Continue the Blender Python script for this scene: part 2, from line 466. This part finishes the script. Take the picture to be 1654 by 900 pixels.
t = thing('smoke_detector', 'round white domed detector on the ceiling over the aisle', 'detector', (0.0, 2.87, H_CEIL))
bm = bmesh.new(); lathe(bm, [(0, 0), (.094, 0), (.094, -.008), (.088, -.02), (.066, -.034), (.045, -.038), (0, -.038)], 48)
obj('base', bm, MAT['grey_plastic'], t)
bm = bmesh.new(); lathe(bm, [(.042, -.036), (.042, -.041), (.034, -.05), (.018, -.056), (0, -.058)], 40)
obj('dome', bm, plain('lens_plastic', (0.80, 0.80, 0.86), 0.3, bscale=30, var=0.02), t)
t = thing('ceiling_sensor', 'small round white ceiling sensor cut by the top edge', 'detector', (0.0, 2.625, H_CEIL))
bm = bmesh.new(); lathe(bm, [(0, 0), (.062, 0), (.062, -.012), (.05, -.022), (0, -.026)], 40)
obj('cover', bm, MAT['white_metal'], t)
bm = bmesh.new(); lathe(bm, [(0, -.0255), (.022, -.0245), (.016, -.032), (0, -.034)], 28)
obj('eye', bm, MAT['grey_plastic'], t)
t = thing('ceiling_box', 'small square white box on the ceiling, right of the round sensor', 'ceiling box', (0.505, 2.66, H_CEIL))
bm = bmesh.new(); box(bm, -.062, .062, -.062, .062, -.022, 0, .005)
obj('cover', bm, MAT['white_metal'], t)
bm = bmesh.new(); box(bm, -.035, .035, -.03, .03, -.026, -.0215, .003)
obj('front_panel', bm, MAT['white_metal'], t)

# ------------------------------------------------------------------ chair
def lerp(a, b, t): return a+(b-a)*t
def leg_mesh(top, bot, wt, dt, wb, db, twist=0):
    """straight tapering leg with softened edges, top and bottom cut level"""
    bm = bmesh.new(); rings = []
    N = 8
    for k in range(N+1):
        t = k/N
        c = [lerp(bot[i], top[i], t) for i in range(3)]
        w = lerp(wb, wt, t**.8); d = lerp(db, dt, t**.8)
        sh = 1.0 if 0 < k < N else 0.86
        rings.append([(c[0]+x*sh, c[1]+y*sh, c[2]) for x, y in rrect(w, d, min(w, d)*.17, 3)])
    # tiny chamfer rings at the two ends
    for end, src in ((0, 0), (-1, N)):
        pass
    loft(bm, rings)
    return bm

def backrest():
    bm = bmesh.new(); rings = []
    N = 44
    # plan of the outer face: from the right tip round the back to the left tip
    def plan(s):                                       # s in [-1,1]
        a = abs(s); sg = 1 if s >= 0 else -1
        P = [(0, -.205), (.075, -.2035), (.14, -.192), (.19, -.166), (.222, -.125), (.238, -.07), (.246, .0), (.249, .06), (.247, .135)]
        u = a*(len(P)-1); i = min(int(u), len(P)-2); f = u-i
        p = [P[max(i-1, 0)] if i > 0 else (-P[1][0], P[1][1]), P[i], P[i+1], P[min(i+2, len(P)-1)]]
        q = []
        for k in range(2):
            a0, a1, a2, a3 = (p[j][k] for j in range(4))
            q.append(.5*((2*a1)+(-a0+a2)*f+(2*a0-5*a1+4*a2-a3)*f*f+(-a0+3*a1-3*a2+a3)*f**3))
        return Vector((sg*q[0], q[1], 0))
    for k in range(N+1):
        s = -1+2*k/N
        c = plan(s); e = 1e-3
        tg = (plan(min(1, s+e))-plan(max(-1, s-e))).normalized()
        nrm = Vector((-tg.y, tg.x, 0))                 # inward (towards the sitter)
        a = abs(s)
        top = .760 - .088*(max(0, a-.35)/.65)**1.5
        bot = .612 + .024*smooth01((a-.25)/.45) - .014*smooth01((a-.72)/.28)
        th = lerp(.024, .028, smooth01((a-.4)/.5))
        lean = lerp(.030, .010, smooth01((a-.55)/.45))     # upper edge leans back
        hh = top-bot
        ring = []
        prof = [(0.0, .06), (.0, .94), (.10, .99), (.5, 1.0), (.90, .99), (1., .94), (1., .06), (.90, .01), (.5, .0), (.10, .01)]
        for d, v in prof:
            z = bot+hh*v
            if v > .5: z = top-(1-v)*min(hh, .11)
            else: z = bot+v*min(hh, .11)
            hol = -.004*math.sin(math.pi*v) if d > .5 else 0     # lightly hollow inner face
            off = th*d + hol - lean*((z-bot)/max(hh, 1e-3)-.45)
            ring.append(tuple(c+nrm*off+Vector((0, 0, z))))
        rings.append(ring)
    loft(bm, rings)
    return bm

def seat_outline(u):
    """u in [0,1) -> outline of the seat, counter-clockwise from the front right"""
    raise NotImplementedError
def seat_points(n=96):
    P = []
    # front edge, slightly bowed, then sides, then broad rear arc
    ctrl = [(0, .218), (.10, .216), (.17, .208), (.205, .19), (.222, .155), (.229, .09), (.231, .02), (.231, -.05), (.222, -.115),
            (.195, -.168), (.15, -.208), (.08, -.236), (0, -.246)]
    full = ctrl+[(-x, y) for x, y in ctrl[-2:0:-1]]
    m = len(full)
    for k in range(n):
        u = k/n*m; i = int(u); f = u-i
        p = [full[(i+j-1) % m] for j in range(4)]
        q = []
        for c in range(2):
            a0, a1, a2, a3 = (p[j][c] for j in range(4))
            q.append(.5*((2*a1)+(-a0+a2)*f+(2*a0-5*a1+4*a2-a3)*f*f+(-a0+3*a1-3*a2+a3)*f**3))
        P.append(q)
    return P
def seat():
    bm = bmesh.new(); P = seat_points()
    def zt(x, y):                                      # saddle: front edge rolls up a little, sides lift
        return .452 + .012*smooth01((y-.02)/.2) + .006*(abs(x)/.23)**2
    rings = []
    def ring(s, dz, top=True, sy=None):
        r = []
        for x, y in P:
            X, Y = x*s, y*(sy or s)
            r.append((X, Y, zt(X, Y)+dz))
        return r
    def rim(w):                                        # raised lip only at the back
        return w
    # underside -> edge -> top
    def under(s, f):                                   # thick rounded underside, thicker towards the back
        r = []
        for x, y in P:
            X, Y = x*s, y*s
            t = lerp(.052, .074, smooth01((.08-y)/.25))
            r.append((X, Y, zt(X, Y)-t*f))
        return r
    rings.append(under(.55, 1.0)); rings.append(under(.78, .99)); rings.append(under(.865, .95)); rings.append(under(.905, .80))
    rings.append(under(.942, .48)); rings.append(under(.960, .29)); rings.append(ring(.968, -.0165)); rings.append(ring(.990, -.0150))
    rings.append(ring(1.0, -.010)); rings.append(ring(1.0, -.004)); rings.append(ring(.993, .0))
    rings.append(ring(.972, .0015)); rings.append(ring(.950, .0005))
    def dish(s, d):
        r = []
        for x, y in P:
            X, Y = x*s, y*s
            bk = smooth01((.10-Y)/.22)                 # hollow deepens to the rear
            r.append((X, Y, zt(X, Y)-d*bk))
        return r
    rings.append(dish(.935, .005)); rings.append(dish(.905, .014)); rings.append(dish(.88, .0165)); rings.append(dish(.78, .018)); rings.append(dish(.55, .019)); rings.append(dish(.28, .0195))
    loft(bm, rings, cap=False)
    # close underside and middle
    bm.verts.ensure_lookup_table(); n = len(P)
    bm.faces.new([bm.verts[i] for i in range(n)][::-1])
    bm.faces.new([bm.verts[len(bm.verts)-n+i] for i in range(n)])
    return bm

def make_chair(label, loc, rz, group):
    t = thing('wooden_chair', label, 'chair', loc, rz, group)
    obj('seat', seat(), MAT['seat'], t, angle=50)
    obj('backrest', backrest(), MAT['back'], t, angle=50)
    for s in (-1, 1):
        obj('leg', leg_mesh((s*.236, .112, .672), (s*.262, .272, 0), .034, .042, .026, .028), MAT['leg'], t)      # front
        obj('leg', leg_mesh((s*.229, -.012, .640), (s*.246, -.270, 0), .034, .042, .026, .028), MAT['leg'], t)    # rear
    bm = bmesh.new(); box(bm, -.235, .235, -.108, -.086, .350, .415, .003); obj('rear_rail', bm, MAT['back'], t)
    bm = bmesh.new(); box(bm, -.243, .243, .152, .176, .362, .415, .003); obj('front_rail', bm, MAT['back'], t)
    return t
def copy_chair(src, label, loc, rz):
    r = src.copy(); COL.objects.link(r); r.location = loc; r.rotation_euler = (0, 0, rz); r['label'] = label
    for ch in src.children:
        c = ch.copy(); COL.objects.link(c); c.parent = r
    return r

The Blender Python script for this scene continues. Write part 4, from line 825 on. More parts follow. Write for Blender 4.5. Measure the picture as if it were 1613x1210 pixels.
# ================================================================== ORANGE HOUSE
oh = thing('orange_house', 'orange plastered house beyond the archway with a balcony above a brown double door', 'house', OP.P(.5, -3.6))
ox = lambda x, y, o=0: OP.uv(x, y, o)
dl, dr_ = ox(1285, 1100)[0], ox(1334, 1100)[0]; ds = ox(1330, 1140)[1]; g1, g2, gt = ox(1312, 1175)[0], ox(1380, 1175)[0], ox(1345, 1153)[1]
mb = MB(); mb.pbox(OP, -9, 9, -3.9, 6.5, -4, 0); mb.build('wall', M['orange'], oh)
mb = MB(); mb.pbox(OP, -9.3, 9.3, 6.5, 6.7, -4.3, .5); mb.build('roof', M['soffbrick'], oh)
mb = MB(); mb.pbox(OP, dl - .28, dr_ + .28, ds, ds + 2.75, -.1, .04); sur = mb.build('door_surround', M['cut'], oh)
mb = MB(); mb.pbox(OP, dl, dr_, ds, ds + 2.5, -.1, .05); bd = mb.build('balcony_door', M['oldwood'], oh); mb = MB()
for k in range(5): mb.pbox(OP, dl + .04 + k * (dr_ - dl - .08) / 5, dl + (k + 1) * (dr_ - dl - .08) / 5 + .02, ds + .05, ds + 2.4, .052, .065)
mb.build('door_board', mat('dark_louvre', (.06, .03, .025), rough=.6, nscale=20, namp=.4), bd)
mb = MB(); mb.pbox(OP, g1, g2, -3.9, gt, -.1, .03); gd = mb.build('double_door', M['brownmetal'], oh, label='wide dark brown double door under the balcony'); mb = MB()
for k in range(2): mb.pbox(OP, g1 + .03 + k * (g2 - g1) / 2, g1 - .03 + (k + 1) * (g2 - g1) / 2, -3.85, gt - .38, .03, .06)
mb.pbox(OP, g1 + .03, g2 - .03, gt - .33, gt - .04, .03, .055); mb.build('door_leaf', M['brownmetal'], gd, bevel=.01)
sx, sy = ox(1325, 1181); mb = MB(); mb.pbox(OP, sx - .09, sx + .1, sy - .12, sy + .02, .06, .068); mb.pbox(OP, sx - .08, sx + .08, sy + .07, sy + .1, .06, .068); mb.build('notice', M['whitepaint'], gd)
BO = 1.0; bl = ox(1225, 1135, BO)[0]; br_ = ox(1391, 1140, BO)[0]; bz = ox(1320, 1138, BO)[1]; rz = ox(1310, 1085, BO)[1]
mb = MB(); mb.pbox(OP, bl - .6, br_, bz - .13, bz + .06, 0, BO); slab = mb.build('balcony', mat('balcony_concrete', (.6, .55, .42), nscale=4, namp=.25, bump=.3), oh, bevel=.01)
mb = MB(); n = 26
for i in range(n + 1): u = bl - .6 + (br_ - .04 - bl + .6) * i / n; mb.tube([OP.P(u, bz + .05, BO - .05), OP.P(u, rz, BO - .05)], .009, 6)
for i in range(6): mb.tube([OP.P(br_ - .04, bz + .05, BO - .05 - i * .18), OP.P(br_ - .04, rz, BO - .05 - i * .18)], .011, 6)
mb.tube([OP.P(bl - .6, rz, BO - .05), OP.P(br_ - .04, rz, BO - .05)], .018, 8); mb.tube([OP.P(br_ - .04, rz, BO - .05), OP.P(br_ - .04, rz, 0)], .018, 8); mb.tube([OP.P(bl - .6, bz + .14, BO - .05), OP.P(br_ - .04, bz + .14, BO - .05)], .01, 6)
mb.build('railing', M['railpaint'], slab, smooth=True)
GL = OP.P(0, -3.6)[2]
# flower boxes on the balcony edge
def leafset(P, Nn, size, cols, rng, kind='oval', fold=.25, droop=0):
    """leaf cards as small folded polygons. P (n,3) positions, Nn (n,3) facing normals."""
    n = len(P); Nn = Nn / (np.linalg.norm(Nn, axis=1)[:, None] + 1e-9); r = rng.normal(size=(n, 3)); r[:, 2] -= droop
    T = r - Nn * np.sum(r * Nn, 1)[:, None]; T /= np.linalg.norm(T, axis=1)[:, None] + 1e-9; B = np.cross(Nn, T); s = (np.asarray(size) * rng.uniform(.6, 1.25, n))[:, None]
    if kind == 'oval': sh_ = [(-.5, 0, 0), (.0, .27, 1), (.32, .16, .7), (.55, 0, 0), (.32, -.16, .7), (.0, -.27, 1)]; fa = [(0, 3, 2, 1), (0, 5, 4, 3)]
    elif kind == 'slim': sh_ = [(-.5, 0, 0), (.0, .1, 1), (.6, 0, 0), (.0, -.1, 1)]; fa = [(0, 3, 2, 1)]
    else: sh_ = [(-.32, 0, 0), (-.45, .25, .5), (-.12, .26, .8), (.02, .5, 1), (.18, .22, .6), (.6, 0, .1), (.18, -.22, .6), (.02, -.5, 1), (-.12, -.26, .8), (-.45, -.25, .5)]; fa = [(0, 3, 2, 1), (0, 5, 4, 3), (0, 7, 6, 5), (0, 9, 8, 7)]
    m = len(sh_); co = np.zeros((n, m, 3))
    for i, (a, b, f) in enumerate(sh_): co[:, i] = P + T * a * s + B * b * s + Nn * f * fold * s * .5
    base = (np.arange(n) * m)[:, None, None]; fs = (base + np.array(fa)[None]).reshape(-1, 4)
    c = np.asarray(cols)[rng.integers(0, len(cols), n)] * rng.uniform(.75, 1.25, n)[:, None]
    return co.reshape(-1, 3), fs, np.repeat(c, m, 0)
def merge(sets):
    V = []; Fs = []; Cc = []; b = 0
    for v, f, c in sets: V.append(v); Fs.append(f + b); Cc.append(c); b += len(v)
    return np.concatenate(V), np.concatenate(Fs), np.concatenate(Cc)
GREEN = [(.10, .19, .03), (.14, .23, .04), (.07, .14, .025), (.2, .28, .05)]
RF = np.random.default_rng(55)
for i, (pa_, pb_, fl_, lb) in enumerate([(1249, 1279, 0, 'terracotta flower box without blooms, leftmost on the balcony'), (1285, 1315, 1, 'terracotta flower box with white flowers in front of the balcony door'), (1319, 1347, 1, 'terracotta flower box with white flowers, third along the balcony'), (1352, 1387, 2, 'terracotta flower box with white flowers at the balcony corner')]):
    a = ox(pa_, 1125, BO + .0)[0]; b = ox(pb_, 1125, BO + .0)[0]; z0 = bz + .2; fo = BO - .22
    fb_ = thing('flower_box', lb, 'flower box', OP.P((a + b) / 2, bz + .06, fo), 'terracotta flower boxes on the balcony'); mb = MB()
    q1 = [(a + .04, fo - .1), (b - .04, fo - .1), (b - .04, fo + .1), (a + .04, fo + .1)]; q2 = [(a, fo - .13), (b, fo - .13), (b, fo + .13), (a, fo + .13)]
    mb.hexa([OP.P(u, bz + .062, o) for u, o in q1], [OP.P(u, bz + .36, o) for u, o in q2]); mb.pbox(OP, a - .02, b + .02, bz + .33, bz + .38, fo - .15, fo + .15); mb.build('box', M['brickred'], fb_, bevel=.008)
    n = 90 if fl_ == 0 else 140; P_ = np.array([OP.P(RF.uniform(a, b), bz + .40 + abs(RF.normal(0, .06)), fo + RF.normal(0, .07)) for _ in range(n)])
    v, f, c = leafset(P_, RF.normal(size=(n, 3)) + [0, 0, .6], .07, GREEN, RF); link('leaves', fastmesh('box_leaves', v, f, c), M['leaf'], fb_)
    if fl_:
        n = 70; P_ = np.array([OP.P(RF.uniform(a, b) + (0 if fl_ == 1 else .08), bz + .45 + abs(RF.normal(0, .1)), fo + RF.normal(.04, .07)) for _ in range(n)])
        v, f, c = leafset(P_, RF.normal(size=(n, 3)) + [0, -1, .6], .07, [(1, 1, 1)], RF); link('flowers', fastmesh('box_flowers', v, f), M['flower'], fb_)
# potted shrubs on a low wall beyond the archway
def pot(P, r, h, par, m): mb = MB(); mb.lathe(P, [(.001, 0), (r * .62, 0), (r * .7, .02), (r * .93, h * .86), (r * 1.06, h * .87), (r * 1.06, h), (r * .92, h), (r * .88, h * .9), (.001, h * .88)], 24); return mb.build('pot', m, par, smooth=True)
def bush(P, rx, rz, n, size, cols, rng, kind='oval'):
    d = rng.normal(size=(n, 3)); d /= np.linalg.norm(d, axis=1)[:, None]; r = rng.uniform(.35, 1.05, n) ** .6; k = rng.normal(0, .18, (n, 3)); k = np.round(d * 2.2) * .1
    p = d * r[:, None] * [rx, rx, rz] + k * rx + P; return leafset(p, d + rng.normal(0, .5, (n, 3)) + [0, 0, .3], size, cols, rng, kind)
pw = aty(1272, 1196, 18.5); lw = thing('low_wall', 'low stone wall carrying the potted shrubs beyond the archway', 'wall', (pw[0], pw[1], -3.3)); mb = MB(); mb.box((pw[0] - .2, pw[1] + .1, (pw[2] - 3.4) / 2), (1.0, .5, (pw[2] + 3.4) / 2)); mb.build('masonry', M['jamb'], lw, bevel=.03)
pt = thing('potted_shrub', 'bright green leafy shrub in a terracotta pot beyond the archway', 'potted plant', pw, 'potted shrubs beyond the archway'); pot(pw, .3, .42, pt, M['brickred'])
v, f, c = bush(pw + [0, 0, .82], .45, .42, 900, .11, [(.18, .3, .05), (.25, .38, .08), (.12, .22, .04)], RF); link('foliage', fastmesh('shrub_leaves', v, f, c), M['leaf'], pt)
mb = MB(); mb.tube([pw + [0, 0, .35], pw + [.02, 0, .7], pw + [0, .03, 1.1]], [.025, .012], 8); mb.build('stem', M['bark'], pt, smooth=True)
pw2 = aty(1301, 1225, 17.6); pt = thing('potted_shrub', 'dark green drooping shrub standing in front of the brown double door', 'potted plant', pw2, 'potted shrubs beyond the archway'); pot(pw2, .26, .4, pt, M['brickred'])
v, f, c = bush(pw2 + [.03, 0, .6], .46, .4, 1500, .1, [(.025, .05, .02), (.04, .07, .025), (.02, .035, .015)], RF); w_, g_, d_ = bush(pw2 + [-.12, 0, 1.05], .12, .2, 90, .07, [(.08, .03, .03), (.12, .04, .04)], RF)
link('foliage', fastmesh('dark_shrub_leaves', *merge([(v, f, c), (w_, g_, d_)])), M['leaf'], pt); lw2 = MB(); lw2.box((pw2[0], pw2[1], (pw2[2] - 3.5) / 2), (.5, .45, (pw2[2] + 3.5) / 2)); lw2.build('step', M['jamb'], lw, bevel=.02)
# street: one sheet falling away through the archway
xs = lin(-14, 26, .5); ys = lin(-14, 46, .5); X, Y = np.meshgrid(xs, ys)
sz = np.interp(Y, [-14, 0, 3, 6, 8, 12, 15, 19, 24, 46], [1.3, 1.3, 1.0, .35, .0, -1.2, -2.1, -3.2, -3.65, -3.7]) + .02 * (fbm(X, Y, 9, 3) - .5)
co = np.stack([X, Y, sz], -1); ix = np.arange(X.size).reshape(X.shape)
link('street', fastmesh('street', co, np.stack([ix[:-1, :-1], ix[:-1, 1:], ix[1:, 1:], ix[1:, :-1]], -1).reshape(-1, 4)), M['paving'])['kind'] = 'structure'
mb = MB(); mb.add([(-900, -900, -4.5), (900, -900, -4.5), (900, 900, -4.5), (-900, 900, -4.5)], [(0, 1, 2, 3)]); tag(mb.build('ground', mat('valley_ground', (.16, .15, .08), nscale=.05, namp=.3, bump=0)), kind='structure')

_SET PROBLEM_
Output nothing except the lines from the line with "obj('backrest', backrest(), MAT['back'], t, angle=50)" through the line with "obj('rear_rail', bm, MAT['back'], t)", copied exactly, end lines included.

_ANSWER BELOW_
    obj('backrest', backrest(), MAT['back'], t, angle=50)
    for s in (-1, 1):
        obj('leg', leg_mesh((s*.236, .112, .672), (s*.262, .272, 0), .034, .042, .026, .028), MAT['leg'], t)      # front
        obj('leg', leg_mesh((s*.229, -.012, .640), (s*.246, -.270, 0), .034, .042, .026, .028), MAT['leg'], t)    # rear
    bm = bmesh.new(); box(bm, -.235, .235, -.108, -.086, .350, .415, .003); obj('rear_rail', bm, MAT['back'], t)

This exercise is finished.